A weblog by Ernie Hsiung

Yesterday was my Mother’s 65th birthday. Look, I can’t take my mom out to Las Vegas every year, so this year we settled on Bonfante Gardens, a flower and nature based “family theme” park. That means that half the people in attendance consisted of fathers holding video cameras and frustrated soccer moms, and the others were made up of three-to-six year olds, throwing temper-tantrums on why mommy and daddy didn’t love them enough to take them to Disneyland.

And, oh yeah, me and my Mom.

(Note to the LYD readers unfamiliar with “Ernie’s Mom” posts: italicized text means that she’s speaking in Mandarin. My mom speaks very little English, and let’s face it, the story is WAY less funny if I wrote this in only Chinese characters.)

Part 1: The drive to the park

Mom: You lost weight.
Me: *beaming* That’s right. I DID!
Mom: You have no color in your face, though.
Me: Eh!?
Mom: You have no color in your face. You lost weight, but what good is that when you spend your day all hunched up straining your eyes by looking at a computer monitor the whole day? Also, would it kill you to get some muscles? You know, MUSCLES.

(Ernie briefly considers driving his car into a ditch. Decides not to, but only because he’s been there and done that.)

Part 2: At the ticket counter

Me: Two adults, please.
Mom: Why are you telling her that it’s two adults? I’m 65 now. I get a SENIOR DISCOUNT.
Me: Ma, I already gave my credit card to the lady.
Mom: (shouting through ticket window) NO TWO ADULT! ONE SENIOR!
Me: (Watches as the ticket counter girl rolls her eyes and re-bills my credit card.) Yer killing me, Mom.
Mom: I’m 65 now, I should get these benefits. Whenever I go on the bus, all I have to do is give the bus driver fifty cents.
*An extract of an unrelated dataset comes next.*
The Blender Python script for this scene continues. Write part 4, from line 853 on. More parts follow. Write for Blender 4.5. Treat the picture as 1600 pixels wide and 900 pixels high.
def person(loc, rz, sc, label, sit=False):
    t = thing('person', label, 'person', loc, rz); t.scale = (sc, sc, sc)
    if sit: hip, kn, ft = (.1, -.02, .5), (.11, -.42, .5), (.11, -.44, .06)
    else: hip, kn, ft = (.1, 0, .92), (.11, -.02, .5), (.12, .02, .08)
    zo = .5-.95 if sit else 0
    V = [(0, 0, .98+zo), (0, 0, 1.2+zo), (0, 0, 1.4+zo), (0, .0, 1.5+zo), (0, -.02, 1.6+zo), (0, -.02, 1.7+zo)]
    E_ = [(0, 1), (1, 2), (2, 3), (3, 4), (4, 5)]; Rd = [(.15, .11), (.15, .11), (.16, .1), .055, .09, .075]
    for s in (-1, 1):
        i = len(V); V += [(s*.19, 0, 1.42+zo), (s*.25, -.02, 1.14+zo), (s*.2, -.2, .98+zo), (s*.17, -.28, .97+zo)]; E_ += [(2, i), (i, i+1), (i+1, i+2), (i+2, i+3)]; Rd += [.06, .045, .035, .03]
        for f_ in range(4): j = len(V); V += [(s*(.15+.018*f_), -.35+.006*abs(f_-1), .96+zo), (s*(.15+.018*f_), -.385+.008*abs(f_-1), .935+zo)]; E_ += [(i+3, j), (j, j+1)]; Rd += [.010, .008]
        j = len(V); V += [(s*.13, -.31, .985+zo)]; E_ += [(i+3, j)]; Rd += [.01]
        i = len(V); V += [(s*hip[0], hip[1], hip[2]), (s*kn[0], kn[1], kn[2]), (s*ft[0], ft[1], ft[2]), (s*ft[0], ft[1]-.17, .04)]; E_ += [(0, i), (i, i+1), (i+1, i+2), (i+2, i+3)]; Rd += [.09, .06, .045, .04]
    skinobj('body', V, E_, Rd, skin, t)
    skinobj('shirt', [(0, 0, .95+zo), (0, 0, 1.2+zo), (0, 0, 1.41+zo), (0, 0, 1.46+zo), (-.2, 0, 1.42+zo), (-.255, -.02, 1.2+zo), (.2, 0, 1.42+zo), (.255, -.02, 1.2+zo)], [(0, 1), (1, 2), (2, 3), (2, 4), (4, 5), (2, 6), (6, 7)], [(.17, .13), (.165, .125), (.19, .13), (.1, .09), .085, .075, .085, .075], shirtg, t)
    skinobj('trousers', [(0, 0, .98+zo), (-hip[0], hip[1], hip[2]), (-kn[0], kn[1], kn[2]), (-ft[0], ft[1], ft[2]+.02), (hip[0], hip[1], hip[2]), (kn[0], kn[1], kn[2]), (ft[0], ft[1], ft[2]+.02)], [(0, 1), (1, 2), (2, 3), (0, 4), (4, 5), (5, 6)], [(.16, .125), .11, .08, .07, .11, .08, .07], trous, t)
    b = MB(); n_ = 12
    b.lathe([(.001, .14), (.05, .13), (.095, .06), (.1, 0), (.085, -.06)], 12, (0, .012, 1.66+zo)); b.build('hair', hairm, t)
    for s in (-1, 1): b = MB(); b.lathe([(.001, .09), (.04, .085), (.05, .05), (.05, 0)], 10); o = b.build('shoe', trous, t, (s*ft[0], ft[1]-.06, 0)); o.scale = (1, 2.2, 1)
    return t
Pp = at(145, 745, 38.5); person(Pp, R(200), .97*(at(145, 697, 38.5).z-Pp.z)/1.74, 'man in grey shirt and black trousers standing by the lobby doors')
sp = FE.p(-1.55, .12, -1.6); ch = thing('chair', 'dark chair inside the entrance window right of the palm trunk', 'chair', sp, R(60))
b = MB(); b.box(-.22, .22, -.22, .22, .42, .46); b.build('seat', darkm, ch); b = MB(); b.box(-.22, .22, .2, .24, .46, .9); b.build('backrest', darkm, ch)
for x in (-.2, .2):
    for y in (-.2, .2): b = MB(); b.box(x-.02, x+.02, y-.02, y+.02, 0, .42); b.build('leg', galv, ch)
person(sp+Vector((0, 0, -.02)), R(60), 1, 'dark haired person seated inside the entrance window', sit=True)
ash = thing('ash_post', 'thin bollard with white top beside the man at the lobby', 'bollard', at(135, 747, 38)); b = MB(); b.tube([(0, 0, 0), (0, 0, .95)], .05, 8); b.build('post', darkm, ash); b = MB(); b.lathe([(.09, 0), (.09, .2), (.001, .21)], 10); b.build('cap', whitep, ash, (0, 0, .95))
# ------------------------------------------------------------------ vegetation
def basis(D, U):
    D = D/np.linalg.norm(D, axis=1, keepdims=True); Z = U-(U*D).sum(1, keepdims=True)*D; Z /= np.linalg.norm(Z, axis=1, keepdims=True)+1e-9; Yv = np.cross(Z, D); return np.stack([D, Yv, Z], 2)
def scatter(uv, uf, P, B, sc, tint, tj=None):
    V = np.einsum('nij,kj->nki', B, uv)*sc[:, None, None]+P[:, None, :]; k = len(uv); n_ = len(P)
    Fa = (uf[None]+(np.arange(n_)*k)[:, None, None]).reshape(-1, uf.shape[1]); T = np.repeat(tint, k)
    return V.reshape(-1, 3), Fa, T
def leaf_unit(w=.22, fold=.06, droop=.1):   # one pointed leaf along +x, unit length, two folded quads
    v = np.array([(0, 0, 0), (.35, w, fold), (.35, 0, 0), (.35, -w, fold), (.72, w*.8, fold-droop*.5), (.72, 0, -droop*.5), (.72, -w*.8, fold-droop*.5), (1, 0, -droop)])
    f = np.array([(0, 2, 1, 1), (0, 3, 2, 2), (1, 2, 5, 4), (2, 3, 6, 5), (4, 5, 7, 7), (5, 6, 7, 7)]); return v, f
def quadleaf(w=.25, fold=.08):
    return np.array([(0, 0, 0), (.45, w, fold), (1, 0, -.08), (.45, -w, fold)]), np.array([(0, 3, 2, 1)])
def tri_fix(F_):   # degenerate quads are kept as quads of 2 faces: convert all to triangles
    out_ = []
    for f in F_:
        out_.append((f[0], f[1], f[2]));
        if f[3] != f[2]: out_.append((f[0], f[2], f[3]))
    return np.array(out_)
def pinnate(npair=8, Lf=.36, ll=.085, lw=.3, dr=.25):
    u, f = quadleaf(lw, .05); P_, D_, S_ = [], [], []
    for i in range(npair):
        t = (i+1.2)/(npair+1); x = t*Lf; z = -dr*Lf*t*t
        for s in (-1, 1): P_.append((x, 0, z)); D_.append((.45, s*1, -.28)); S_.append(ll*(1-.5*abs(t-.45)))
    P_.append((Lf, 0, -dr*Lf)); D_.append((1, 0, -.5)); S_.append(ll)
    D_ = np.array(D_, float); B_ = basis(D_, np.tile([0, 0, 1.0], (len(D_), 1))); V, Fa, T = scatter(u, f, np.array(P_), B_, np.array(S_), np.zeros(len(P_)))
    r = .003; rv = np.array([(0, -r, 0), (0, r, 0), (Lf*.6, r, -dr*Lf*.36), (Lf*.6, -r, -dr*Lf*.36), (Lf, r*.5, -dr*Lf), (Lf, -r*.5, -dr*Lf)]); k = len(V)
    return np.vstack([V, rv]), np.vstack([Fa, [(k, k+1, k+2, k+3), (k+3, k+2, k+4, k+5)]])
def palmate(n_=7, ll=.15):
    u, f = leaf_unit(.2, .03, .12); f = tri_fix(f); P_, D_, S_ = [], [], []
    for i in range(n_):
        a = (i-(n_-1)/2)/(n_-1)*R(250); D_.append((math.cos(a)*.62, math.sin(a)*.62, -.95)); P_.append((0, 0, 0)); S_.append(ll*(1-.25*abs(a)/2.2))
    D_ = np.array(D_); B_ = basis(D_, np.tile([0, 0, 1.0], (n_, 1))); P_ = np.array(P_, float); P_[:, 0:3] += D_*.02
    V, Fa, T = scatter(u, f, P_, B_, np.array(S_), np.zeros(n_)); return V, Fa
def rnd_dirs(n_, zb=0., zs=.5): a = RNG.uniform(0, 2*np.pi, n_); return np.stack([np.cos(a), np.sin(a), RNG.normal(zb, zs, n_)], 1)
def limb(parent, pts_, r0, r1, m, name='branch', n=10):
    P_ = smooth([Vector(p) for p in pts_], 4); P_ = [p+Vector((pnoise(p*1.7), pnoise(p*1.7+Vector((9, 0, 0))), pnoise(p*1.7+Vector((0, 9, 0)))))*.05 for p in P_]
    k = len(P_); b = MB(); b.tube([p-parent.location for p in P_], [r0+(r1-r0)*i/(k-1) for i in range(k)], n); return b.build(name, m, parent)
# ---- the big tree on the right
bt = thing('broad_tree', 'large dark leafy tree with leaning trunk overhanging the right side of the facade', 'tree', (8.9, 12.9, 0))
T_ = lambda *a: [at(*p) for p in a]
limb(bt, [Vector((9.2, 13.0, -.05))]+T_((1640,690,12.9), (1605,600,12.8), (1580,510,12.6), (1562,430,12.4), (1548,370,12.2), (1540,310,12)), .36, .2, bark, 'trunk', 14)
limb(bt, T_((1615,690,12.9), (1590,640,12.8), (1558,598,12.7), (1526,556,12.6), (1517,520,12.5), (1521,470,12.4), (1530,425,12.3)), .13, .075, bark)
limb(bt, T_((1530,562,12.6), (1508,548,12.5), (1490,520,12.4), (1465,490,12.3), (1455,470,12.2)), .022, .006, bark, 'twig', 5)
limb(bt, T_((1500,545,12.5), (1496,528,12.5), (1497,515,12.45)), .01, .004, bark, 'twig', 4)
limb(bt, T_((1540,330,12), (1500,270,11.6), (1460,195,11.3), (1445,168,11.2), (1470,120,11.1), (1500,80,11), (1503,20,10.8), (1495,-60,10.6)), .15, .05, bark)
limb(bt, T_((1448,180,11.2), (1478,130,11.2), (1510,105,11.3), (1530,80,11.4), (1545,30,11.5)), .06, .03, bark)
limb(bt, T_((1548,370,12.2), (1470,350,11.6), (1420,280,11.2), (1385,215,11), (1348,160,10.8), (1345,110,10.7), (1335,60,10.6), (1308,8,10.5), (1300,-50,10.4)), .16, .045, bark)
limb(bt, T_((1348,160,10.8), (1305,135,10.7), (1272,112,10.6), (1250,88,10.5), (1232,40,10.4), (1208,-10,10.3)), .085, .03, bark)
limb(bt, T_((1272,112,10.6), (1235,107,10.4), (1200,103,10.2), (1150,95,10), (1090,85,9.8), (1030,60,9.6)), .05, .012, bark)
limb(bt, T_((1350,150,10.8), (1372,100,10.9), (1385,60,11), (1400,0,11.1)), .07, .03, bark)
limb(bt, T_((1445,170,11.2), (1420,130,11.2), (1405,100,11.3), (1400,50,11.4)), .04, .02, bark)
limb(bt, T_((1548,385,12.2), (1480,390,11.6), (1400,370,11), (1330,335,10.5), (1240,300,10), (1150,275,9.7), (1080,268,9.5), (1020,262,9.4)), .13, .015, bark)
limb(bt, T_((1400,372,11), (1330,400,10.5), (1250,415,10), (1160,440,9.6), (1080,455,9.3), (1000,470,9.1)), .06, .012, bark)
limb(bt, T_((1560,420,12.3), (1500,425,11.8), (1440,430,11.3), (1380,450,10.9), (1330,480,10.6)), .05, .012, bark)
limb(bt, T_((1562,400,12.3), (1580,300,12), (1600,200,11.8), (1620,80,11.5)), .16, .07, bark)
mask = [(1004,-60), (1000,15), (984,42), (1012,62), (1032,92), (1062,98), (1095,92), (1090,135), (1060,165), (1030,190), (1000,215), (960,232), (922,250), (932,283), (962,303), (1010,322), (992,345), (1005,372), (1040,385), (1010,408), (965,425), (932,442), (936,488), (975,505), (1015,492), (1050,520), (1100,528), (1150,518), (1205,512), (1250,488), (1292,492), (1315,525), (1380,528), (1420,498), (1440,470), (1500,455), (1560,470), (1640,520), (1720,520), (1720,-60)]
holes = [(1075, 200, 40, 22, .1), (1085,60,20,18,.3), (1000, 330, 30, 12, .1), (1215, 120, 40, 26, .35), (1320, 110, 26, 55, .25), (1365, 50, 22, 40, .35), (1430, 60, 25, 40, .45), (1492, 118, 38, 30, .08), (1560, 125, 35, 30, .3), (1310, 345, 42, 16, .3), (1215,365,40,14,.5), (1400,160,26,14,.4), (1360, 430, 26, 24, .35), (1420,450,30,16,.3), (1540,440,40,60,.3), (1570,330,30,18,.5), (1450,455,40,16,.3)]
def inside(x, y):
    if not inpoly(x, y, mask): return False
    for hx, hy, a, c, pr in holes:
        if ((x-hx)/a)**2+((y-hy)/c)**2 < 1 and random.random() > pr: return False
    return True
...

The bus driver comes up and I say to him FIFTY CENTS!! and he lets me on the bus, no problems at all.

Part 3: The thrilling park rides

Me: Here’s a nice ride we can go on. “Rainbow River.” You wanna ride boats, mom?
Mom: *shrug* Okay.

(Ernie and Ernie’s Mom proceeds to wait in line for an hour. Apparently, the ADHD conference for six-year olds and their families were waiting with us. After an hour of taking distinct notes on what not to do if I ever became a father, we get on the boat ride. The boat ride lasts for 120 seconds, of course. Bitter and dissatisfied, we leave the boat ride and walk by the giant Mushroom Swing of Death.)

Me: Here’s a nice ride we can go on. “Mushroom Swing.” You wanna get hurled at high speeds in an unstable metal chair, mom?
Mom: How long is the wait time?
Me: 13 seconds.
Mom: *shrug* Okay.

Happy birthday, Mom. (She so doesn’t understand anything I wrote, though.